Another part of the World Heritage is the Puig des Molins Necropolis, the cemetery of ancient Ibiza which is the best preserved of its kind in the Mediterranean, with over 3000 tombs excavated within its confines. It is striking as it covers such a large area and is in an excellent state of preservation. The Puig des Molins Archaeological Museum is also located here, and houses some of the most valuable Phoenician and Carthaginian artefacts, along with the pantheon of the Gods and Goddesses Tanit, Baal Hammon and Eshmun.

The earliest settlement on the island was also founded by the Phoenicians in Sa Caleta which is part of the World Heritage Site. These remains are the most important archaeological find of the last 25 years, and they are a unique example of the oldest phase of Ibizan colonisation by the Phoenicians. Now this settlement covers four hectares although it is known to have extended over more than six. In 2024 a Visitors’ Centre will be opened and it will be possible to visit not only the remains in the southern vicinity of the site but also those that have been discovered more recently.

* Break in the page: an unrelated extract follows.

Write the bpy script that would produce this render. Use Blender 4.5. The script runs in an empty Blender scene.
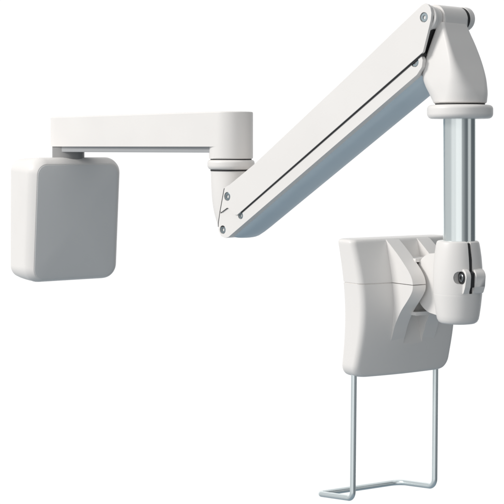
import bpy, bmesh, math
from mathutils import Vector, Matrix

# ---------------------------------------------------------------- basics
# everything is measured in millimetres and built at 1/1000
MM = 0.001
scene = bpy.context.scene
col = scene.collection
R = math.radians


def V(*a):
    return Vector(a)


# ---------------------------------------------------------------- materials
def plastic(name, base, rough=0.42, grain=0.06, grain_scale=900.0, mottling=0.035, coat=0.0):
    """Moulded plastic: fine spark-eroded grain and a slight colour mottling."""
    m = bpy.data.materials.new(name)
    m.use_nodes = True
    nt = m.node_tree
    b = nt.nodes['Principled BSDF']
    tc = nt.nodes.new('ShaderNodeTexCoord')
    n1 = nt.nodes.new('ShaderNodeTexNoise')
    n1.inputs['Scale'].default_value = 14.0
    n1.inputs['Detail'].default_value = 5.0
    nt.links.new(tc.outputs['Object'], n1.inputs['Vector'])
    mix = nt.nodes.new('ShaderNodeMix')
    mix.data_type = 'RGBA'
    mix.inputs['A'].default_value = (*[c * (1 - mottling) for c in base], 1)
    mix.inputs['B'].default_value = (*[min(1, c * (1 + mottling)) for c in base], 1)
    nt.links.new(n1.outputs['Fac'], mix.inputs['Factor'])
    nt.links.new(mix.outputs['Result'], b.inputs['Base Color'])
    mr = nt.nodes.new('ShaderNodeMapRange')
    mr.inputs['To Min'].default_value = rough - 0.06
    mr.inputs['To Max'].default_value = rough + 0.06
    nt.links.new(n1.outputs['Fac'], mr.inputs['Value'])
    nt.links.new(mr.outputs['Result'], b.inputs['Roughness'])
    n2 = nt.nodes.new('ShaderNodeTexNoise')
    n2.inputs['Scale'].default_value = grain_scale
    n2.inputs['Detail'].default_value = 2.0
    nt.links.new(tc.outputs['Object'], n2.inputs['Vector'])
    bp = nt.nodes.new('ShaderNodeBump')
    bp.inputs['Strength'].default_value = grain
    bp.inputs['Distance'].default_value = 0.0004
    nt.links.new(n2.outputs['Fac'], bp.inputs['Height'])
    nt.links.new(bp.outputs['Normal'], b.inputs['Normal'])
    b.inputs['Specular IOR Level'].default_value = 0.4
    b.inputs['Coat Weight'].default_value = coat
    return m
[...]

Finally, biodiversity has also been declared a World Heritage Site in the form of the meadows of seagrass or Posidonia Oceanica, a plant which is endemic to the Mediterranean. This species plays an important role in conserving the beaches of the coastline and protecting the dunes, in addition to keeping the waters clean and transparent, also serving as a home to many species of fish and invertebrates. Their existence is essential to the ecological balance of the marine medium, as they form reefs parallel with the coast that rise up to one or two metres in height, forming a natural barrier that mitigates the action of the waves. Seagrass is Ibiza’s most important natural treasure.

In 2024 the island will be busy with all kinds of cultural activities to celebrate Ibiza’s 25th anniversary as a World Heritage Site.